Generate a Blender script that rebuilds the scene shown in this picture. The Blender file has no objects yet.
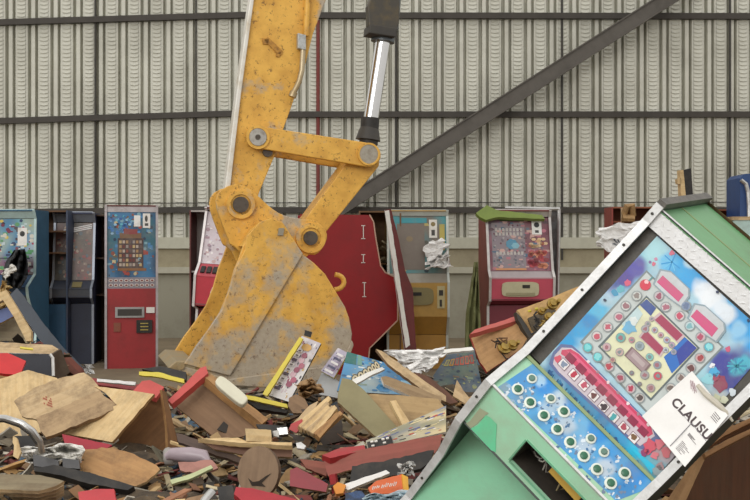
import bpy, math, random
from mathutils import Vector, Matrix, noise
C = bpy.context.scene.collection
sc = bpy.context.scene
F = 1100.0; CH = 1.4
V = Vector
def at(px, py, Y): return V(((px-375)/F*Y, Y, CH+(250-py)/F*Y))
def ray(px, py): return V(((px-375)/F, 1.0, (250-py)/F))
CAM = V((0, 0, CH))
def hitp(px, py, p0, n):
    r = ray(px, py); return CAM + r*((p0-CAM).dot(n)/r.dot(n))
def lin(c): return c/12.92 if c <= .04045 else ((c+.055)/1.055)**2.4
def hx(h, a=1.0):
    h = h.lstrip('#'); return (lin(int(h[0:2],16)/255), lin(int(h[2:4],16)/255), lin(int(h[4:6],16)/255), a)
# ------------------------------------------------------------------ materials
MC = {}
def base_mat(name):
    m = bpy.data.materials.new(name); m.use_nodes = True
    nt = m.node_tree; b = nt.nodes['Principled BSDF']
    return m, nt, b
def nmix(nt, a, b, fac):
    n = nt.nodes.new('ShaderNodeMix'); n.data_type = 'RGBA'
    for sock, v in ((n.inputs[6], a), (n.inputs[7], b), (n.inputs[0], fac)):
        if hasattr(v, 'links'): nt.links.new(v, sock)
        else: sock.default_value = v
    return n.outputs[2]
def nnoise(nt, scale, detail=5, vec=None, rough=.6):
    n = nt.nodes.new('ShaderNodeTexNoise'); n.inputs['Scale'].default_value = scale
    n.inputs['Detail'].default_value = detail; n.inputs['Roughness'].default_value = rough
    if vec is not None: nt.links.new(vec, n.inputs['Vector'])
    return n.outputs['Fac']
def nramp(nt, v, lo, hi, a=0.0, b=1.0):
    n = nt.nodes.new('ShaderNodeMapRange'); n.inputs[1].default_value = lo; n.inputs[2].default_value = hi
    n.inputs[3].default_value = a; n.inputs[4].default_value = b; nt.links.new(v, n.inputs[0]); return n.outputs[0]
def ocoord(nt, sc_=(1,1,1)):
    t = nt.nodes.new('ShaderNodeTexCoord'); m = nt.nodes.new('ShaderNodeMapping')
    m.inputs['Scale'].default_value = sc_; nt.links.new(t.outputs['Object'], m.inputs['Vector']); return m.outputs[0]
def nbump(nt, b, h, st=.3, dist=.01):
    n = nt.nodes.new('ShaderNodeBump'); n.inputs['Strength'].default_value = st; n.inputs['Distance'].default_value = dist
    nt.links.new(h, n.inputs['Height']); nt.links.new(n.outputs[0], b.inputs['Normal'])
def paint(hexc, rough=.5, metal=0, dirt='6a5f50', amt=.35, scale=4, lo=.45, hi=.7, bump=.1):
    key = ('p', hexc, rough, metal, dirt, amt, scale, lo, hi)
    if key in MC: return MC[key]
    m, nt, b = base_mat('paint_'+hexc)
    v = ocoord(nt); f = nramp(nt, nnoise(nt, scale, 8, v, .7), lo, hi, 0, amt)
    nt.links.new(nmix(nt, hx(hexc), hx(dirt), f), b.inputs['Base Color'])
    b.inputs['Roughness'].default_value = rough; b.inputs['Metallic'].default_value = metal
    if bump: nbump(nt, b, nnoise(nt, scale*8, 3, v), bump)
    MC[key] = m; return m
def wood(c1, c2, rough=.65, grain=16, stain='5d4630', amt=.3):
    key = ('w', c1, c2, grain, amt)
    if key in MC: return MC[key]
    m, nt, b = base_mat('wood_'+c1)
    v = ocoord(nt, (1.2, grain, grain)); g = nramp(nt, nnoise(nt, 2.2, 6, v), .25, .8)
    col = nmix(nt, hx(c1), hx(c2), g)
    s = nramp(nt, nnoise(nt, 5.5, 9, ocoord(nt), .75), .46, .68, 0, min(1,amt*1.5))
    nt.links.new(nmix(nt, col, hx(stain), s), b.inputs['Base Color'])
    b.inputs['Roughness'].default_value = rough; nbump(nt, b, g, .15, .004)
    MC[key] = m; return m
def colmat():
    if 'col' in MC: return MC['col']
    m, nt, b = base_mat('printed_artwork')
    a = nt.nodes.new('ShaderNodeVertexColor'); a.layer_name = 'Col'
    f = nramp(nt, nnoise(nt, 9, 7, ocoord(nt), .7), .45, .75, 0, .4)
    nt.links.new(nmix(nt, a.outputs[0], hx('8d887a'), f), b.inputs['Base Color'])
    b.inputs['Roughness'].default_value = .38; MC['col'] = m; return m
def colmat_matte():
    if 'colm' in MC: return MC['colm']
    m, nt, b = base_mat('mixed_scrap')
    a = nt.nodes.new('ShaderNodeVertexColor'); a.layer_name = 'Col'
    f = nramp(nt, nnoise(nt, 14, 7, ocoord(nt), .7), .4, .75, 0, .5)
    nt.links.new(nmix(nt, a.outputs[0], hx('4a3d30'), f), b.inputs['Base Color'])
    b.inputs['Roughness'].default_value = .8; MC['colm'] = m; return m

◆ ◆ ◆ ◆

Given instruction. Except for the pictures, give all the material above again verbatim.

Correct response.
Generate a Blender script that rebuilds the scene shown in this picture. The Blender file has no objects yet.
import bpy, math, random
from mathutils import Vector, Matrix, noise
C = bpy.context.scene.collection
sc = bpy.context.scene
F = 1100.0; CH = 1.4
V = Vector
def at(px, py, Y): return V(((px-375)/F*Y, Y, CH+(250-py)/F*Y))
def ray(px, py): return V(((px-375)/F, 1.0, (250-py)/F))
CAM = V((0, 0, CH))
def hitp(px, py, p0, n):
    r = ray(px, py); return CAM + r*((p0-CAM).dot(n)/r.dot(n))
def lin(c): return c/12.92 if c <= .04045 else ((c+.055)/1.055)**2.4
def hx(h, a=1.0):
    h = h.lstrip('#'); return (lin(int(h[0:2],16)/255), lin(int(h[2:4],16)/255), lin(int(h[4:6],16)/255), a)
# ------------------------------------------------------------------ materials
MC = {}
def base_mat(name):
    m = bpy.data.materials.new(name); m.use_nodes = True
    nt = m.node_tree; b = nt.nodes['Principled BSDF']
    return m, nt, b
def nmix(nt, a, b, fac):
    n = nt.nodes.new('ShaderNodeMix'); n.data_type = 'RGBA'
    for sock, v in ((n.inputs[6], a), (n.inputs[7], b), (n.inputs[0], fac)):
        if hasattr(v, 'links'): nt.links.new(v, sock)
        else: sock.default_value = v
    return n.outputs[2]
def nnoise(nt, scale, detail=5, vec=None, rough=.6):
    n = nt.nodes.new('ShaderNodeTexNoise'); n.inputs['Scale'].default_value = scale
    n.inputs['Detail'].default_value = detail; n.inputs['Roughness'].default_value = rough
    if vec is not None: nt.links.new(vec, n.inputs['Vector'])
    return n.outputs['Fac']
def nramp(nt, v, lo, hi, a=0.0, b=1.0):
    n = nt.nodes.new('ShaderNodeMapRange'); n.inputs[1].default_value = lo; n.inputs[2].default_value = hi
    n.inputs[3].default_value = a; n.inputs[4].default_value = b; nt.links.new(v, n.inputs[0]); return n.outputs[0]
def ocoord(nt, sc_=(1,1,1)):
    t = nt.nodes.new('ShaderNodeTexCoord'); m = nt.nodes.new('ShaderNodeMapping')
    m.inputs['Scale'].default_value = sc_; nt.links.new(t.outputs['Object'], m.inputs['Vector']); return m.outputs[0]
def nbump(nt, b, h, st=.3, dist=.01):
    n = nt.nodes.new('ShaderNodeBump'); n.inputs['Strength'].default_value = st; n.inputs['Distance'].default_value = dist
    nt.links.new(h, n.inputs['Height']); nt.links.new(n.outputs[0], b.inputs['Normal'])
def paint(hexc, rough=.5, metal=0, dirt='6a5f50', amt=.35, scale=4, lo=.45, hi=.7, bump=.1):
    key = ('p', hexc, rough, metal, dirt, amt, scale, lo, hi)
    if key in MC: return MC[key]
    m, nt, b = base_mat('paint_'+hexc)
    v = ocoord(nt); f = nramp(nt, nnoise(nt, scale, 8, v, .7), lo, hi, 0, amt)
    nt.links.new(nmix(nt, hx(hexc), hx(dirt), f), b.inputs['Base Color'])
    b.inputs['Roughness'].default_value = rough; b.inputs['Metallic'].default_value = metal
    if bump: nbump(nt, b, nnoise(nt, scale*8, 3, v), bump)
    MC[key] = m; return m
def wood(c1, c2, rough=.65, grain=16, stain='5d4630', amt=.3):
    key = ('w', c1, c2, grain, amt)
    if key in MC: return MC[key]
    m, nt, b = base_mat('wood_'+c1)
    v = ocoord(nt, (1.2, grain, grain)); g = nramp(nt, nnoise(nt, 2.2, 6, v), .25, .8)
    col = nmix(nt, hx(c1), hx(c2), g)
    s = nramp(nt, nnoise(nt, 5.5, 9, ocoord(nt), .75), .46, .68, 0, min(1,amt*1.5))
    nt.links.new(nmix(nt, col, hx(stain), s), b.inputs['Base Color'])
    b.inputs['Roughness'].default_value = rough; nbump(nt, b, g, .15, .004)
    MC[key] = m; return m
def colmat():
    if 'col' in MC: return MC['col']
    m, nt, b = base_mat('printed_artwork')
    a = nt.nodes.new('ShaderNodeVertexColor'); a.layer_name = 'Col'
    f = nramp(nt, nnoise(nt, 9, 7, ocoord(nt), .7), .45, .75, 0, .4)
    nt.links.new(nmix(nt, a.outputs[0], hx('8d887a'), f), b.inputs['Base Color'])
    b.inputs['Roughness'].default_value = .38; MC['col'] = m; return m
def colmat_matte():
    if 'colm' in MC: return MC['colm']
    m, nt, b = base_mat('mixed_scrap')
    a = nt.nodes.new('ShaderNodeVertexColor'); a.layer_name = 'Col'
    f = nramp(nt, nnoise(nt, 14, 7, ocoord(nt), .7), .4, .75, 0, .5)
    nt.links.new(nmix(nt, a.outputs[0], hx('4a3d30'), f), b.inputs['Base Color'])
    b.inputs['Roughness'].default_value = .8; MC['colm'] = m; return m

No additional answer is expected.